CAREER Dalio worked on the floor of the New York Stock Exchange and invested in commodity futures. After his MBA, he started work as director of commodities at Dominick & Dominick LLC. In 1974, he became a futures trader and broker at Shearson Hayden Stone. In 1975, aged 26, he founded the investment management firm, Bridgewater Associates where he is president, co-CIO and mentor.

INVESTMENT PHILOSOPHY Dalio is a hedge fund investor with macro investments as his specialty. He is a master of the diversification needed to enable him to steer his giant funds. He bets mainly on economic trends, such as changes in exchange rates, inflation, and GDP growth round the globe. He spends most of his time trying to figure out how economic and financial events fit together in a coherent framework. Bond and currency markets, in which Dalio is an expert, are widely believed to represent the greatest bulk of profits historically. But he is also active in other asset classes. Gold was one of the company’s largest contributors in 2010. In stocks Bridgewater tends to make relatively small, but numerous equities investments, sometimes having several hundred equity positions. He regards the consensus as ‘often wrong’, which is why he judges independent thinking to be the main criteria in managing money.

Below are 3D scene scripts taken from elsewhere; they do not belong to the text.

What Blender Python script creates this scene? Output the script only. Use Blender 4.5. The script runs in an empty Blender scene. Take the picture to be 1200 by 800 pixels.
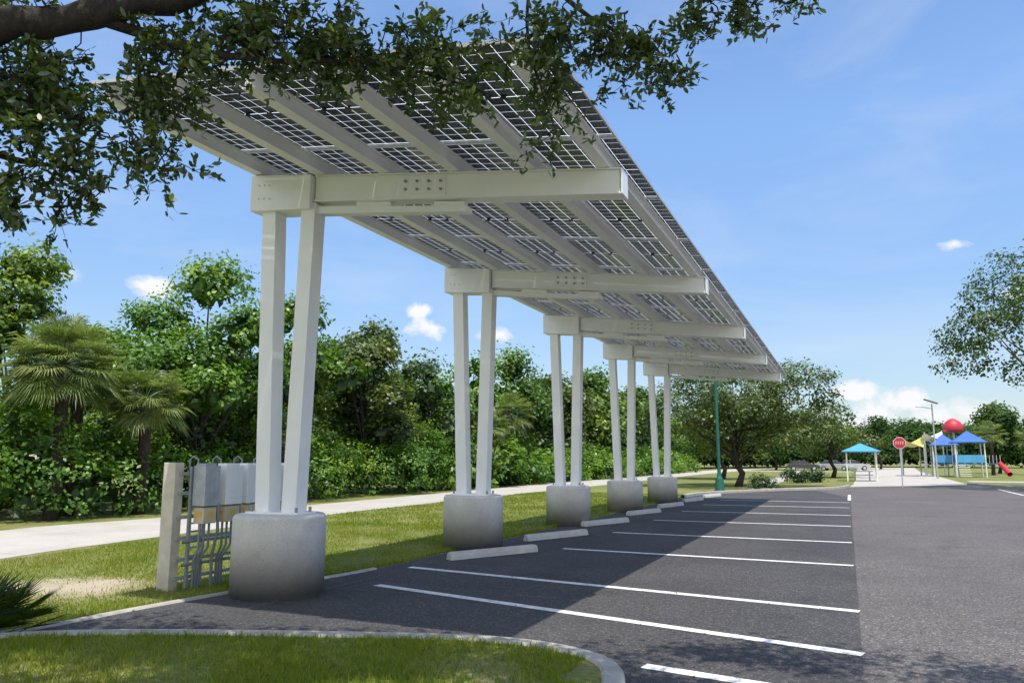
import bpy, math, numpy as np
from mathutils import Vector
rng=np.random.default_rng(7)
scene=bpy.context.scene
scene.view_settings.view_transform='Standard'
scene.view_settings.look='None'
scene.view_settings.exposure=0
scene.view_settings.gamma=1
COL=scene.collection

# ------------------------------------------------------------------ materials
def newmat(name):
    m=bpy.data.materials.new(name); m.use_nodes=True
    nt=m.node_tree; b=nt.nodes['Principled BSDF']
    return m,nt,b
def N(nt,t,**kw):
    n=nt.nodes.new(t)
    for k,v in kw.items(): setattr(n,k,v)
    return n
def noise(nt,vec,scale,detail=4,rough=.55,dist=0):
    n=N(nt,'ShaderNodeTexNoise'); n.inputs['Scale'].default_value=scale
    n.inputs['Detail'].default_value=detail; n.inputs['Roughness'].default_value=rough
    n.inputs['Distortion'].default_value=dist
    if vec is not None: nt.links.new(vec,n.inputs['Vector'])
    return n.outputs['Fac']
def ramp(nt,fac,stops):
    r=N(nt,'ShaderNodeValToRGB'); e=r.color_ramp.elements
    while len(e)<len(stops): e.new(.5)
    for i,(p,c) in enumerate(stops):
        e[i].position=p; e[i].color=(c[0],c[1],c[2],1) if hasattr(c,'__len__') else (c,c,c,1)
    nt.links.new(fac,r.inputs['Fac']); return r.outputs['Color']
def mixc(nt,a,b,f,mode='MIX'):
    m=N(nt,'ShaderNodeMix',data_type='RGBA',blend_type=mode)
    for s,v in ((m.inputs[6],a),(m.inputs[7],b),(m.inputs[0],f)):
        if isinstance(v,bpy.types.NodeSocket): nt.links.new(v,s)
        elif hasattr(v,'__len__'): s.default_value=(v[0],v[1],v[2],1)
        else: s.default_value=v
    return m.outputs[2]
def math_(nt,op,a,b=None,c=None,clamp=False):
    m=N(nt,'ShaderNodeMath',operation=op); m.use_clamp=clamp
    for i,v in enumerate((a,b,c)):
        if v is None: continue
        if isinstance(v,bpy.types.NodeSocket): nt.links.new(v,m.inputs[i])
        else: m.inputs[i].default_value=v
    return m.outputs[0]
def bump(nt,b,h,strength=.3,dist=.01):
    n=N(nt,'ShaderNodeBump'); n.inputs['Strength'].default_value=strength; n.inputs['Distance'].default_value=dist
    nt.links.new(h,n.inputs['Height']); nt.links.new(n.outputs[0],b.inputs['Normal'])
def objco(nt):
    return N(nt,'ShaderNodeTexCoord').outputs['Object']
def simple(name,col,rough=.5,metal=0,var=.12,scale=3,bmp=0):
    m,nt,b=newmat(name); co=objco(nt)
    f=noise(nt,co,scale,3,.6)
    lo=[c*(1-var) for c in col]; hi=[min(1,c*(1+var)) for c in col]
    nt.links.new(ramp(nt,f,[(.3,lo),(.7,hi)]),b.inputs['Base Color'])
    b.inputs['Roughness'].default_value=rough; b.inputs['Metallic'].default_value=metal
    if bmp: bump(nt,b,noise(nt,co,scale*20,3),bmp,.004)
    return m

M={}
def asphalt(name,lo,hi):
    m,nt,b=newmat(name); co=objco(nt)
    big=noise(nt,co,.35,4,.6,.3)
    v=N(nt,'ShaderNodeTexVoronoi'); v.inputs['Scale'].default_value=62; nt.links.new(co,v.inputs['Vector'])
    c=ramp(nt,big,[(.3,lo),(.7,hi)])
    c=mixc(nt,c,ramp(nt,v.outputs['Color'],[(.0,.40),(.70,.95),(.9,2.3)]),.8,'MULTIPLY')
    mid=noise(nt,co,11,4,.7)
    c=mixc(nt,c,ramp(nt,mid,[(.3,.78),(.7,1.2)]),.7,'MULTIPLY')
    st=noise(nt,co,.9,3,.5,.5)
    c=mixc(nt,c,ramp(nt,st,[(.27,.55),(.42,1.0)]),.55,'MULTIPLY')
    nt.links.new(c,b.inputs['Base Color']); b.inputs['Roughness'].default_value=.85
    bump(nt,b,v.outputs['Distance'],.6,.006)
    return m
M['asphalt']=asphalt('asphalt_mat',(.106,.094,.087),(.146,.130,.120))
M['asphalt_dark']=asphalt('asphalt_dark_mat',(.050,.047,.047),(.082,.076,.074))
def grassmat():
    m,nt,b=newmat('grass_ground_mat'); co=objco(nt)
    f1=noise(nt,co,.5,5,.65,.4); f2=noise(nt,co,25,3,.7)
    c=ramp(nt,f1,[(.28,(.090,.130,.018)),(.46,(.165,.195,.032)),(.58,(.23,.22,.068)),(.72,(.30,.25,.14))])
    c=mixc(nt,c,ramp(nt,f2,[(.3,.5),(.7,1.35)]),.8,'MULTIPLY')
    g=N(nt,'ShaderNodeVectorMath',operation='DISTANCE'); nt.links.new(co,g.inputs[0]); g.inputs[1].default_value=(-9.2,7.0,0)
    d=math_(nt,'ADD',g.outputs['Value'],math_(nt,'MULTIPLY',noise(nt,co,1.6,5,.7),2.6))
    k=math_(nt,'SUBTRACT',2.6,d,clamp=True)
    c=mixc(nt,c,(.46,.38,.27),k)
    nt.links.new(c,b.inputs['Base Color']); b.inputs['Roughness'].default_value=.95
    bump(nt,b,f2,.8,.03)
    return m
M['grass']=grassmat()
def concrete(name,lo,hi,sc=2.0,joints=None,stain=.5):
    m,nt,b=newmat(name); co=objco(nt)
    f=noise(nt,co,sc,5,.65,.3); f2=noise(nt,co,sc*30,3,.6)
    c=ramp(nt,f,[(.3,lo),(.7,hi)])
    c=mixc(nt,c,ramp(nt,f2,[(.3,.82),(.7,1.12)]),.7,'MULTIPLY')
    vz=noise(nt,co,sc*3,4,.7,1.5)
    c=mixc(nt,c,ramp(nt,vz,[(.28,.72),(.45,1)]),stain,'MULTIPLY')
    if joints:
        sx=N(nt,'ShaderNodeSeparateXYZ'); nt.links.new(co,sx.inputs[0])
        fr=math_(nt,'PINGPONG',sx.outputs['Y'],joints/2)
        c=mixc(nt,c,ramp(nt,fr,[(.008,.55),(.02,1)]),.8,'MULTIPLY')
    nt.links.new(c,b.inputs['Base Color']); b.inputs['Roughness'].default_value=.88
    bump(nt,b,f2,.35,.006)
    return m
M['concrete_road']=concrete('concrete_road_mat',(.42,.38,.325),(.52,.48,.42),.8,4.5,.4)
M['concrete']=concrete('concrete_mat',(.46,.445,.41),(.58,.56,.52),3)
M['pier']=concrete('pier_concrete_mat',(.60,.58,.54),(.75,.725,.68),2.2,None,.45)
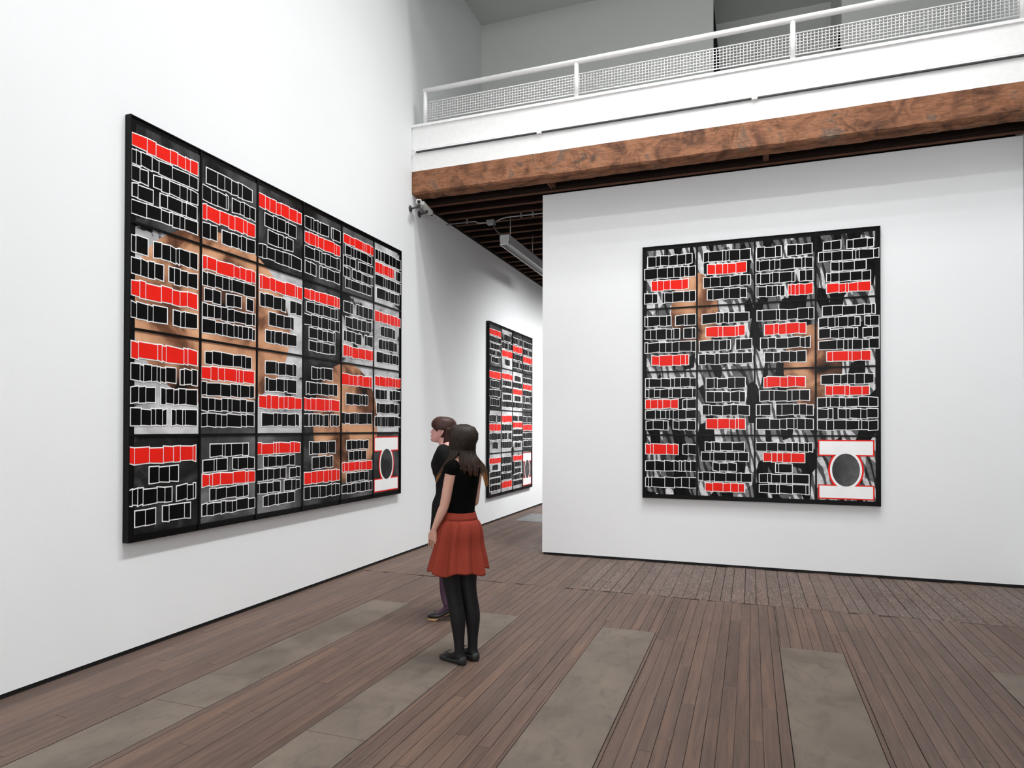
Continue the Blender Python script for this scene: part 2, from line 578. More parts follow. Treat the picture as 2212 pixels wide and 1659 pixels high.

OTHER He is said to be intelligent and idiosyncratic, and manages the world’s largest hedge fund with $140 billion in assets and 1,200 employees. In 2011, Bridgewater was ranked both the largest and the best-performing hedge-fund manager in the world, which is a unique combination. With its 39 billion profit in US dollars for clients Bridgewater has furthermore become the hedge fund with the second highest yield ever in absolute figures. The last 18 years’ performance is estimated to have been 15 % annually before fees. One of the more striking features of Bridgewater Associates is the corporate culture that Dalio has created. Dalio has presented the concept in a 123-page online book, Principles. He bought his first shares at the age of 12, and according to the Forbes he had a net worth of US$12.9 billion as of 2013. Dalio is a practitioner of transcendental meditation; his main hobby is music – jazz, blues, and rock ‘n’ roll (his father was a jazz musician). Recently, he joined a philanthropic campaign, pledging to give away at least half of his money.